SUPPLIED INFORMATION:
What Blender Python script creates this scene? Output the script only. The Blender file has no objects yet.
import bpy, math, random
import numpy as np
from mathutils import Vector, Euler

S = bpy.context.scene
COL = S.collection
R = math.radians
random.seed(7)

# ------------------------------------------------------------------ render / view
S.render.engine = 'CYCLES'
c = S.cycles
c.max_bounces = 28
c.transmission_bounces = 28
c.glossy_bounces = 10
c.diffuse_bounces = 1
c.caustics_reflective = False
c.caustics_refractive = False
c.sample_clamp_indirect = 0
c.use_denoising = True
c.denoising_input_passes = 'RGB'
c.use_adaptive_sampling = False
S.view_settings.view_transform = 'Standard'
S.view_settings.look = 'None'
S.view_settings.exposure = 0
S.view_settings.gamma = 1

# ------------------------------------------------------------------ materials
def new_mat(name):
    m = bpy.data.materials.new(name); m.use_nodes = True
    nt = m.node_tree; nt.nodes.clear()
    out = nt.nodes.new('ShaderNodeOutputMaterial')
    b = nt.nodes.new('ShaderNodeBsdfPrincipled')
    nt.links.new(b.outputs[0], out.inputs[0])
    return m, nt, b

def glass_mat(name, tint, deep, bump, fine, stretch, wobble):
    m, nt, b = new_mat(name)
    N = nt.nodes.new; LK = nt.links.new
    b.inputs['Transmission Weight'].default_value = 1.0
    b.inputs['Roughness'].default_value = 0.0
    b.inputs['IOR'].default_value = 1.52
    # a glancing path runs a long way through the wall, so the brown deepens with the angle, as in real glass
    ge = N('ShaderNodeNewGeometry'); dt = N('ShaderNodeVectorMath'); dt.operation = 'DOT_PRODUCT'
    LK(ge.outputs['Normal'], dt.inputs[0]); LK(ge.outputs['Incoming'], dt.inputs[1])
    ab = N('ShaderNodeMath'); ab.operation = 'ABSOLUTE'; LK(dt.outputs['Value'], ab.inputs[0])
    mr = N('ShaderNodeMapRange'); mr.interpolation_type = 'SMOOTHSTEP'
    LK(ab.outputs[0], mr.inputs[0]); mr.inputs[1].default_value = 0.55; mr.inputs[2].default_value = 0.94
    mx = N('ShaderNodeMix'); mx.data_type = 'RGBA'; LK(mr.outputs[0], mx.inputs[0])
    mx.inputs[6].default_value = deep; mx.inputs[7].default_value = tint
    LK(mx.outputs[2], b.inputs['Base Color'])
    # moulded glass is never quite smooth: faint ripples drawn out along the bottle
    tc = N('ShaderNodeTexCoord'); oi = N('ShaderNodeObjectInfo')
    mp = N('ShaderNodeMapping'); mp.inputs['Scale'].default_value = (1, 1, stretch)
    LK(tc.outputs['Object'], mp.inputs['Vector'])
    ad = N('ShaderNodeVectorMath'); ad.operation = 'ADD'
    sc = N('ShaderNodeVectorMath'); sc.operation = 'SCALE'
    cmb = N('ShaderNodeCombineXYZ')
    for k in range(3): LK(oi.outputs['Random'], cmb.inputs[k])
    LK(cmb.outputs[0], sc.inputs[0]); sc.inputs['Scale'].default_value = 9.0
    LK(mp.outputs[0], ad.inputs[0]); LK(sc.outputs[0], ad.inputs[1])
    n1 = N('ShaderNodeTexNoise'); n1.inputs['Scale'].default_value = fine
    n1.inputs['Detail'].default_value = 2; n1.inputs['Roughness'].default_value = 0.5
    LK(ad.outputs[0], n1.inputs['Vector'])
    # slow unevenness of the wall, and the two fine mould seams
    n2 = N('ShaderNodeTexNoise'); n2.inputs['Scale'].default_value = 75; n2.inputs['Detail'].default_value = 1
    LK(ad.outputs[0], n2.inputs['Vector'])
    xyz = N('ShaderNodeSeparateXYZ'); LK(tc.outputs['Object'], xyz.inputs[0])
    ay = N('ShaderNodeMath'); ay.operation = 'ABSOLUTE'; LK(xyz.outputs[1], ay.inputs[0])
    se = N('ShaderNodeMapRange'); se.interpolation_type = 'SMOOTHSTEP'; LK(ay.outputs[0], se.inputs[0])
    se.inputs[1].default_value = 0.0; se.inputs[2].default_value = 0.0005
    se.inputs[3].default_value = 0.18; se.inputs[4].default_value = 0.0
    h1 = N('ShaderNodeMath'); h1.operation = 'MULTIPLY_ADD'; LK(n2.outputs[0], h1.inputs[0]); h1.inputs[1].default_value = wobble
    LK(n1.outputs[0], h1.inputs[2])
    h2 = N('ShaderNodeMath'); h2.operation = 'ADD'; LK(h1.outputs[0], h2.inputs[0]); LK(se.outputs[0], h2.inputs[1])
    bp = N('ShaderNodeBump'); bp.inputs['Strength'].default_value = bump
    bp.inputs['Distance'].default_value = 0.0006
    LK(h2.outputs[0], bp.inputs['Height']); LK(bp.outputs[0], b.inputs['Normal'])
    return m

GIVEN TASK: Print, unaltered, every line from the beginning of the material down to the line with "S.view_settings.gamma = 1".

THE SOLUTION:
What Blender Python script creates this scene? Output the script only. The Blender file has no objects yet.
import bpy, math, random
import numpy as np
from mathutils import Vector, Euler

S = bpy.context.scene
COL = S.collection
R = math.radians
random.seed(7)

# ------------------------------------------------------------------ render / view
S.render.engine = 'CYCLES'
c = S.cycles
c.max_bounces = 28
c.transmission_bounces = 28
c.glossy_bounces = 10
c.diffuse_bounces = 1
c.caustics_reflective = False
c.caustics_refractive = False
c.sample_clamp_indirect = 0
c.use_denoising = True
c.denoising_input_passes = 'RGB'
c.use_adaptive_sampling = False
S.view_settings.view_transform = 'Standard'
S.view_settings.look = 'None'
S.view_settings.exposure = 0
S.view_settings.gamma = 1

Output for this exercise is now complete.